§ WORKING DATA:
— begin —

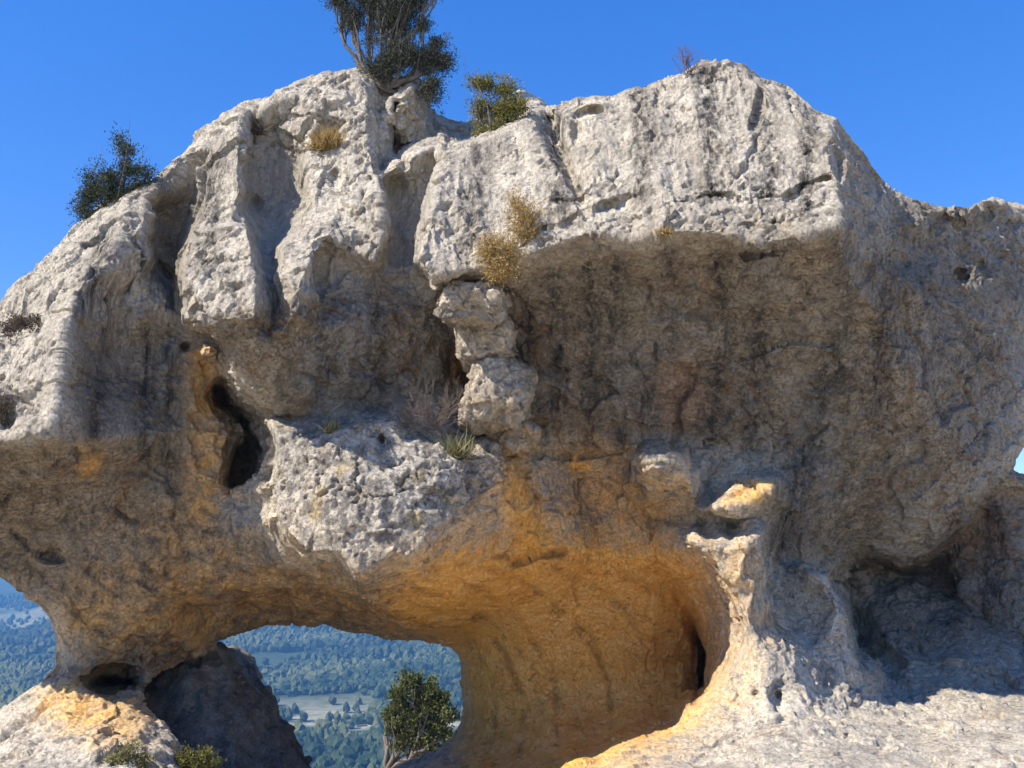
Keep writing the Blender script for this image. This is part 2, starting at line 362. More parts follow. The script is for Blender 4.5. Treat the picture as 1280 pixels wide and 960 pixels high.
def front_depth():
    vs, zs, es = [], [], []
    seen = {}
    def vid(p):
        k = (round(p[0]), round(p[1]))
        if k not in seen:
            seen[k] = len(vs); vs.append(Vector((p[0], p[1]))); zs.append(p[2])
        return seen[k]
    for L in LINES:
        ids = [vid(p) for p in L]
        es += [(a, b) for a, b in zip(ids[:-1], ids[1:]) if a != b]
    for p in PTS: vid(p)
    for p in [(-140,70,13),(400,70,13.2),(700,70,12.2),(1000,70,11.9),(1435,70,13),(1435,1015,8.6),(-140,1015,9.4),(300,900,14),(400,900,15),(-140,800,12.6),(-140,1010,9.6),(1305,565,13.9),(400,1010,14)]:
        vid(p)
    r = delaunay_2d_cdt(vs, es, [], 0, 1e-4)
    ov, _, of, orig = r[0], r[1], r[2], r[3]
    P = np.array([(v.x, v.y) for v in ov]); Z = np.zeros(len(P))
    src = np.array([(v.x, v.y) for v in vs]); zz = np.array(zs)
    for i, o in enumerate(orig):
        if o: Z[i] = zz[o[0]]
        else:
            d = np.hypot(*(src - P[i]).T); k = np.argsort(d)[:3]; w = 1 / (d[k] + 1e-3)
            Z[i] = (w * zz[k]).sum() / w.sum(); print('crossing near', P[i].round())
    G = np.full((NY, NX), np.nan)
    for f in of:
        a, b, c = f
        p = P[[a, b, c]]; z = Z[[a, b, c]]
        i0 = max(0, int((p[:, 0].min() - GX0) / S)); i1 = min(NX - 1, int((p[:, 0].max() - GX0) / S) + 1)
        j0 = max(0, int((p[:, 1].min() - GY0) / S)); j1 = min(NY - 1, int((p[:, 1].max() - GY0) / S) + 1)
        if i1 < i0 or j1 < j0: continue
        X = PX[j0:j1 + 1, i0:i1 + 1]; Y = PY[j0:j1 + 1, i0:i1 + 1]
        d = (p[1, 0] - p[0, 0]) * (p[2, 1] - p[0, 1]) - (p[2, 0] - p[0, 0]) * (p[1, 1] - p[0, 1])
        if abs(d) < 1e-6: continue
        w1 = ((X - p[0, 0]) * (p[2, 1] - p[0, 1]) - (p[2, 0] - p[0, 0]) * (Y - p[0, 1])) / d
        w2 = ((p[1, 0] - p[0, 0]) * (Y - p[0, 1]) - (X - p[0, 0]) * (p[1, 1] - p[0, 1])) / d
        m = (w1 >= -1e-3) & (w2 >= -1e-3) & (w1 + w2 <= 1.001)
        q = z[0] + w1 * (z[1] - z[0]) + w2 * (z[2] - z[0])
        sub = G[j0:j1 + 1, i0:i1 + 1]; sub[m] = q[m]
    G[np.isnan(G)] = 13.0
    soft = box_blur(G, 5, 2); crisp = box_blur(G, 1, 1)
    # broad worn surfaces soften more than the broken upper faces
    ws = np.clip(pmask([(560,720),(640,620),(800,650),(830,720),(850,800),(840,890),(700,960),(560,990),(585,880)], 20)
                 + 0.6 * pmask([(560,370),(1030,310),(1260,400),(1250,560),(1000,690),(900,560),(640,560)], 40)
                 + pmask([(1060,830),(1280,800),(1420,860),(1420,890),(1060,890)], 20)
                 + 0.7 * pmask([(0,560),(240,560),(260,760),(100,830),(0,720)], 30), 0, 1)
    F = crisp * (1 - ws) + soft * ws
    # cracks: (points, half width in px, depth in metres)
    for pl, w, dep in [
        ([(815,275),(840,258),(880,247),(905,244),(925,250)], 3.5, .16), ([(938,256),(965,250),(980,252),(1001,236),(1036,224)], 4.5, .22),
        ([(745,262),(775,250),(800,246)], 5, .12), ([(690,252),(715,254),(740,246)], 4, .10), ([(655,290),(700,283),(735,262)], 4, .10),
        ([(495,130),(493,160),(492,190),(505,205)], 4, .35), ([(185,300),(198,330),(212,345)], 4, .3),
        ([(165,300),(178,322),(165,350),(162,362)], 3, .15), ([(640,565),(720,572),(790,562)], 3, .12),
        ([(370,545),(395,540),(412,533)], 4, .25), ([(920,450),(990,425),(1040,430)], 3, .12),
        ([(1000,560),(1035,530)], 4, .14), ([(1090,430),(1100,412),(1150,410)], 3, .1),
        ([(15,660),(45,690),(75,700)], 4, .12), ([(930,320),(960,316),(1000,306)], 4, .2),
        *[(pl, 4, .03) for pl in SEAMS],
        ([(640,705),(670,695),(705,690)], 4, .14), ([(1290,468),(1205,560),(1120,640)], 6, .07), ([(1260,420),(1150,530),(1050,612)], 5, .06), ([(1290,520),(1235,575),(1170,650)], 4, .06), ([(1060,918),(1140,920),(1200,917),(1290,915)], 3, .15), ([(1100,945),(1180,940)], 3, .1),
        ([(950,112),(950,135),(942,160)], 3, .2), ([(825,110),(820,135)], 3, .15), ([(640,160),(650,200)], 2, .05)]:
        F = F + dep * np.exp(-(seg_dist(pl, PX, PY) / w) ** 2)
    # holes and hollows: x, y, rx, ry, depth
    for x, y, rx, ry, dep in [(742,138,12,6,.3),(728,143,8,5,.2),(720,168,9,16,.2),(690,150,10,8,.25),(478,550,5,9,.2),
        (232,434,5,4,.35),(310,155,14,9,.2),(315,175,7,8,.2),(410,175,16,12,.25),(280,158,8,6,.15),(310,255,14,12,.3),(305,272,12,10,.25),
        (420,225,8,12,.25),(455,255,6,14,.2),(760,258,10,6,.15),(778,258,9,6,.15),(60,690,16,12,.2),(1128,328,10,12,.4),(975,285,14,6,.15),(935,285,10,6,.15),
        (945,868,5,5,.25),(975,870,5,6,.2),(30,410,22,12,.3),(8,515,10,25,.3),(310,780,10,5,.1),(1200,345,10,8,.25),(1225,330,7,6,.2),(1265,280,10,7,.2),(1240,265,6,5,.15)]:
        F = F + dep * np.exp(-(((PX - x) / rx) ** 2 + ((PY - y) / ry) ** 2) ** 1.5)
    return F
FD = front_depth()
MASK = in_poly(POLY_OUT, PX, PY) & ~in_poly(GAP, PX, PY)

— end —
— begin —

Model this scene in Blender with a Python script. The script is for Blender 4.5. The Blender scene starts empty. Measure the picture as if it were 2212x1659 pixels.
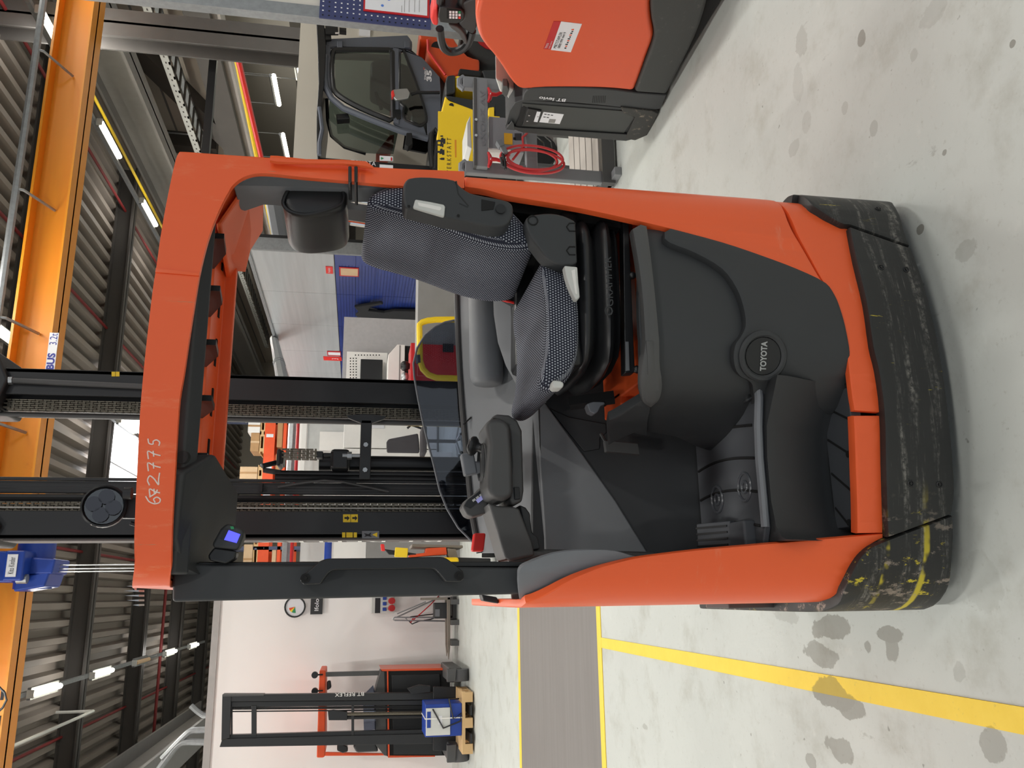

— end —

§ WHAT IS NEEDED: Search the lines above for the string "this", then show every one that has it.

§ OUTPUT OF THE TASK:
Keep writing the Blender script for this image. This is part 2, starting at line 362. More parts follow. The script is for Blender 4.5. Treat the picture as 1280 pixels wide and 960 pixels high.
Model this scene in Blender with a Python script. The script is for Blender 4.5. The Blender scene starts empty. Measure the picture as if it were 2212x1659 pixels.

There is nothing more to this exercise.